I was eight years old by the 1986 World Cup, and since then I've heard a lot about Maradona's 'Hand of God' goal against the English Team. But however all the phrases of revolt and irony, and however the many angles of the videotape and photographs showing Maradona literally punching the ball before a deluded Peter Shilton could reach it, I couldn't see more precise a definition, more concise an extract, more definitive, meaningful (perhaps unintentional?) a description for that event as Maradona's response to a English reporter that once again repeated the question:

Reporter: "How did you make that goal? It was or wasn't with your hand?"

Maradona: "It was made with my head, and with the hand of God."

I like it so much because it's a "crosslinked" explanation, so to speak (for those of you who know micro-electronics it's pretty much like a flip-flop, which is a combination of two logic gates, the input of one being the output of the other, and vice versa).

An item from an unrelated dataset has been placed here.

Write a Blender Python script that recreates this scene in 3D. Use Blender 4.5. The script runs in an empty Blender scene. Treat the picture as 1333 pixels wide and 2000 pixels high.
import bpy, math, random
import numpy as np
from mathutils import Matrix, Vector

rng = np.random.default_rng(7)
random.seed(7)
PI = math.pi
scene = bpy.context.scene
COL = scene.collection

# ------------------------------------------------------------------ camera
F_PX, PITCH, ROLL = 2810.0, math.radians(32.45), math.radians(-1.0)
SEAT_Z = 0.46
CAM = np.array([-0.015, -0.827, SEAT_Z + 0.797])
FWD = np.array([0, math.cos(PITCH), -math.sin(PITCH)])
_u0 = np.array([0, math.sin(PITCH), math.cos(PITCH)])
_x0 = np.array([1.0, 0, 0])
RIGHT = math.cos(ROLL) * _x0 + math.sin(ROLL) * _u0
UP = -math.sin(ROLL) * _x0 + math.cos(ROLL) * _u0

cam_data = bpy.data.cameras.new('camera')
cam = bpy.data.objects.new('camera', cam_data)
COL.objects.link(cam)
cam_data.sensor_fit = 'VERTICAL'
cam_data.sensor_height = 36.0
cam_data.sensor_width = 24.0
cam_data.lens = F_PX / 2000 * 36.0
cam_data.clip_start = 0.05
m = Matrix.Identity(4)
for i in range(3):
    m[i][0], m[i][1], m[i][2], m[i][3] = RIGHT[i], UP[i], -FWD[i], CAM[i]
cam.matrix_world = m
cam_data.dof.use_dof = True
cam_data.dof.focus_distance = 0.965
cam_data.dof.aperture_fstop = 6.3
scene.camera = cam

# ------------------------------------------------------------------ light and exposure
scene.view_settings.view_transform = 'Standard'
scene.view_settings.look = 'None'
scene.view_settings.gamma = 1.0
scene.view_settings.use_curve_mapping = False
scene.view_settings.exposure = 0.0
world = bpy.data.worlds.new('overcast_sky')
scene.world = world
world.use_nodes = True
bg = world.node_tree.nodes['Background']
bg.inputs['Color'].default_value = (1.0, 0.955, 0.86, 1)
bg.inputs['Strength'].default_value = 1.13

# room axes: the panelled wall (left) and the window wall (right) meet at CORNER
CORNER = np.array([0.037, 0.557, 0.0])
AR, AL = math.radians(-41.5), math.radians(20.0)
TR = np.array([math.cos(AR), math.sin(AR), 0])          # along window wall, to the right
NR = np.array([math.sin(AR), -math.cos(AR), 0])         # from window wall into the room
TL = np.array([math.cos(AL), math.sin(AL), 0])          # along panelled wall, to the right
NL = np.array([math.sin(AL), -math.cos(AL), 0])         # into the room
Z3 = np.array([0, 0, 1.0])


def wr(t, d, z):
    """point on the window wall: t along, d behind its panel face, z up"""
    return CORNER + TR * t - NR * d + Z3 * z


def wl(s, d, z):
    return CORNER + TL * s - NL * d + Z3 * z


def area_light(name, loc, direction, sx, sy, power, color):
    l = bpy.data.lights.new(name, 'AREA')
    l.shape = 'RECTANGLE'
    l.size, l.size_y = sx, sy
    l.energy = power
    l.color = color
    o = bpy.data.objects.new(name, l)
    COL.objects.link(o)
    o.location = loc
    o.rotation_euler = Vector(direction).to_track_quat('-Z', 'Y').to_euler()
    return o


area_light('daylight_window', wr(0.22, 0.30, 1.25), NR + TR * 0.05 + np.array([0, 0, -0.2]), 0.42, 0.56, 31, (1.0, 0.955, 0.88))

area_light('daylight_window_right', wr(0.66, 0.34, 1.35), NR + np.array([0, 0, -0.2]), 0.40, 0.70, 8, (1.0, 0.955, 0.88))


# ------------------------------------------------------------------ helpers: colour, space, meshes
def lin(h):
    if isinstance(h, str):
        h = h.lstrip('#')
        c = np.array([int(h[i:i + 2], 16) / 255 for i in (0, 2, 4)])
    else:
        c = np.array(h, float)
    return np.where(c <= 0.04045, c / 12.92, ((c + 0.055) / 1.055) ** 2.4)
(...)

There are two possible interpretations for this response, as I understant it:

  1. I hit the ball with my head, and God gave a divine, all too ethereal hand.
  2. I managed to cheat the referee using the cleverness of my thinking head, and hit the ball with my own hand.
First and easiest, you can consider just the first one, in which Maradona shows himself as just a liar, for everyone except the referee saw what really happened. But with a little imagination you can also consider that what he was really trying to say is that he is God (anyone familiar with Maradona's megalomania knows this not only to be possible, but also very likely), and managed to cheat the referee by using his head to find out a way to beat Peter Shilton.

This might be a bit anecdotal, but neverthless, se non è vero, è bene trovato.